One of the first people I invited into my life was my best friend, Mai. She was the woman who hired me at People.com, despite an HR rep’s “professional” assessment of me as an entitled, incapable diva, which Mai attributed to my looks. Mai and I bonded over the fact that we were women of color in corporate America, over a silly devotion to The Hills, and over a mutual love of vintage shopping. Most important, we were both on the rebound, having left our starter relationships, longing for partnership.
There were moments of deep intimacy and sharing during our three-year friendship when I felt myself pulling back, withholding details that would reveal me. I remember that evening after her thirtieth birthday when we were placing her clothes (including a Minnie Mouse costume that still cracks me up), DVDs, books, and photos in cardboard boxes. She was sitting on the hardwood floor in gray sweatpants, weeping over leaving a man who was no longer good for her. “I don’t know if I can do this,” she said. “I don’t know if I’m strong enough to do this on my own.”
“You’re not alone,” I said, writing “sweaters” in bold print on a cardboard box with a black Sharpie.
“I know I have you, but I don’t know if I can do this.”

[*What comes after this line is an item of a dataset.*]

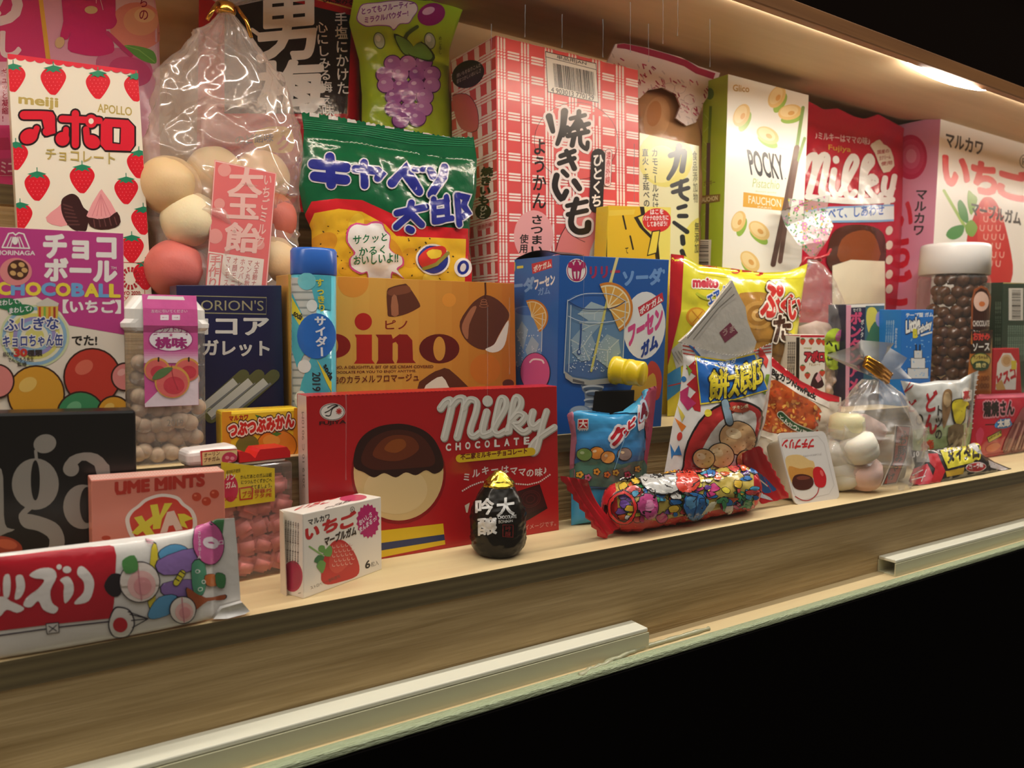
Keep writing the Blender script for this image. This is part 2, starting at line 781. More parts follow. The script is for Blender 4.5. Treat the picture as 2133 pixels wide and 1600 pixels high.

“You will do this,” I assured her.
“How do you know?” she asked.
My heart was open, and I was ready to bare myself to her, to tell her that I knew she could do this alone because I once was a scared girl afraid of the unknown, of stepping out on her own. I pulled myself back and protectively squashed my instinct to share with her because I was too afraid that if I told her, she would think of me differently. Instead, I hugged her, grabbed another box, and filled our glasses with cabernet. A year later, we were in different places, and our friendship had grown constant, reliable, sisterly. Unlike when I was a teenager, I knew I didn’t have to do it all alone. I had someone I could rely on, to share my anguish over the grayness of my relationship with Aaron. I called Mai wracked with fear. “I need you to know that I’ve wanted to share something with you many times but was scared,” I told her over the phone.